Directive:
Print exactly the lines from the first one down to the line containing "COL = S.collection", both ends included, with no pictures and nothing else.

Given information:
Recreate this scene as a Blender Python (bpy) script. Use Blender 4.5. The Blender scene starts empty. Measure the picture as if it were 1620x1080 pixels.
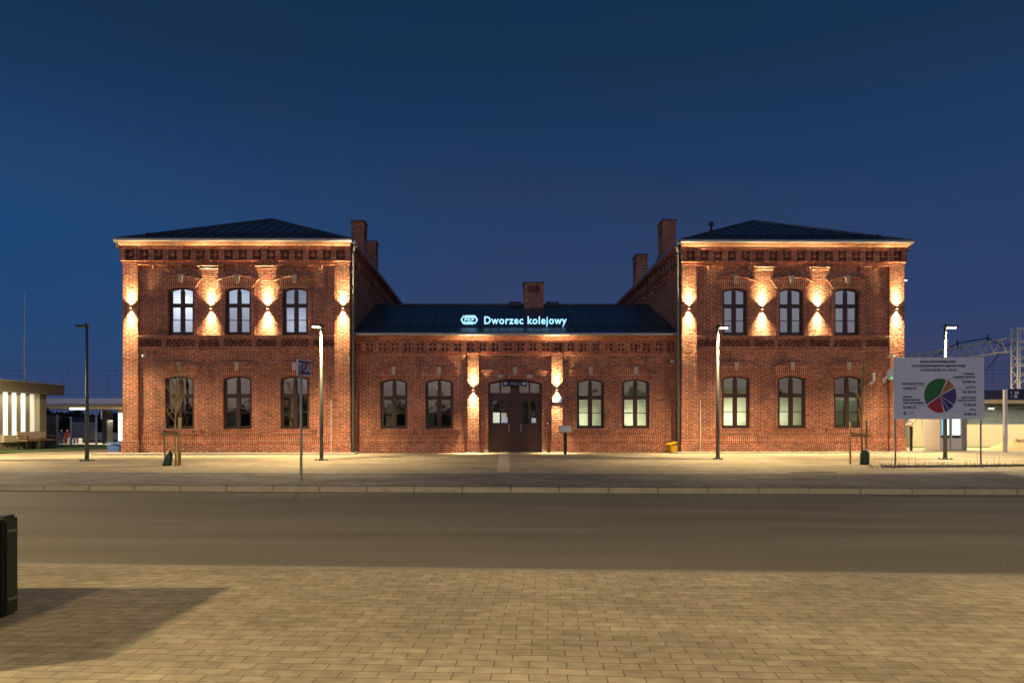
import bpy, bmesh, math, random
from math import sin, cos, pi, radians, sqrt, atan2
from mathutils import Vector, Matrix
random.seed(7)
S = bpy.context.scene
COL = S.collection

# ------------------------------------------------------------------ camera
FPX = 1100.0; CX = 800.0; HOR = 674.0; ROLL = 0.0013; CAMZ = 1.364
cd = bpy.data.cameras.new('camera'); cam = bpy.data.objects.new('camera', cd); COL.objects.link(cam)
cam.location = (0, 0, CAMZ); cam.rotation_euler = (pi/2, ROLL, 0)
cd.sensor_width = 36; cd.sensor_fit = 'HORIZONTAL'; cd.lens = 36*FPX/1620
cd.shift_x = (810-CX)/1620; cd.shift_y = (HOR-540)/1620
cd.clip_start = .05; cd.clip_end = 3000
S.camera = cam
# ------------------------------------------------------------------ world: dusk sky
W = bpy.data.worlds.new('World'); S.world = W; W.use_nodes = True
nt = W.node_tree; N = nt.nodes; L = nt.links; N.clear()
def nd(t, **k):
    n = N.new(t)
    for a, b in k.items(): setattr(n, a, b)
    return n
def wm(op, a, b=None, clamp=False):
    m = nd('ShaderNodeMath', operation=op, use_clamp=clamp)
    for i, x in enumerate((a, b)):
        if x is None: continue
        if isinstance(x, (int, float)): m.inputs[i].default_value = x
        else: L.new(x, m.inputs[i])
    return m.outputs[0]
def ramp(fac, stops):
    r = nd('ShaderNodeValToRGB'); L.new(fac, r.inputs[0]); e = r.color_ramp.elements
    while len(e) > 1: e.remove(e[0])
    e[0].position = stops[0][0]; e[0].color = (*stops[0][1], 1)
    for p, c in stops[1:]:
        q = e.new(p); q.color = (*c, 1)
    return r.outputs[0]
def mixc(f, a, b, bt='MIX'):
    m = nd('ShaderNodeMix', data_type='RGBA', blend_type=bt)
    for i, x in ((0, f), (6, a), (7, b)):
        if isinstance(x, (int, float)): m.inputs[i].default_value = x
        elif isinstance(x, tuple): m.inputs[i].default_value = (*x, 1)
        else: L.new(x, m.inputs[i])
    return m.outputs[2]
tc = nd('ShaderNodeTexCoord'); sp = nd('ShaderNodeSeparateXYZ'); L.new(tc.outputs['Generated'], sp.inputs[0])
X_, Y_, Z_ = sp.outputs
front = ramp(Z_, [(0, (.046, .060, .125)), (.06, (.039, .058, .140)), (.16, (.031, .061, .165)), (.28, (.022, .055, .150)),
                  (.42, (.012, .042, .118)), (.56, (.006, .032, .088)), (1, (.004, .02, .05))])
mp = nd('ShaderNodeMapping'); mp.inputs['Scale'].default_value = (1.3, 1.3, 5.5); L.new(tc.outputs['Generated'], mp.inputs[0])
cl = nd('ShaderNodeTexNoise'); cl.inputs['Scale'].default_value = 1.6; cl.inputs['Detail'].default_value = 4; cl.inputs['Roughness'].default_value = .45
L.new(mp.outputs[0], cl.inputs['Vector'])
cf = ramp(cl.outputs[0], [(.38, (0, 0, 0)), (.68, (1, 1, 1))])
front = mixc(cf, front, mixc(1, front, (1.35, 1.02, .90), 'MULTIPLY'))
# left of the view the low sky is a clearer, brighter blue
lf = wm('MULTIPLY', wm('MULTIPLY', wm('MULTIPLY', X_, -1.6), 1, True), ramp(Z_, [(0, (.2,)*3), (.12, (.8,)*3), (.24, (1,)*3), (.4, (0,)*3)]))
front = mixc(lf, front, (.015, .074, .205))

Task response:
Recreate this scene as a Blender Python (bpy) script. Use Blender 4.5. The Blender scene starts empty. Measure the picture as if it were 1620x1080 pixels.
import bpy, bmesh, math, random
from math import sin, cos, pi, radians, sqrt, atan2
from mathutils import Vector, Matrix
random.seed(7)
S = bpy.context.scene
COL = S.collection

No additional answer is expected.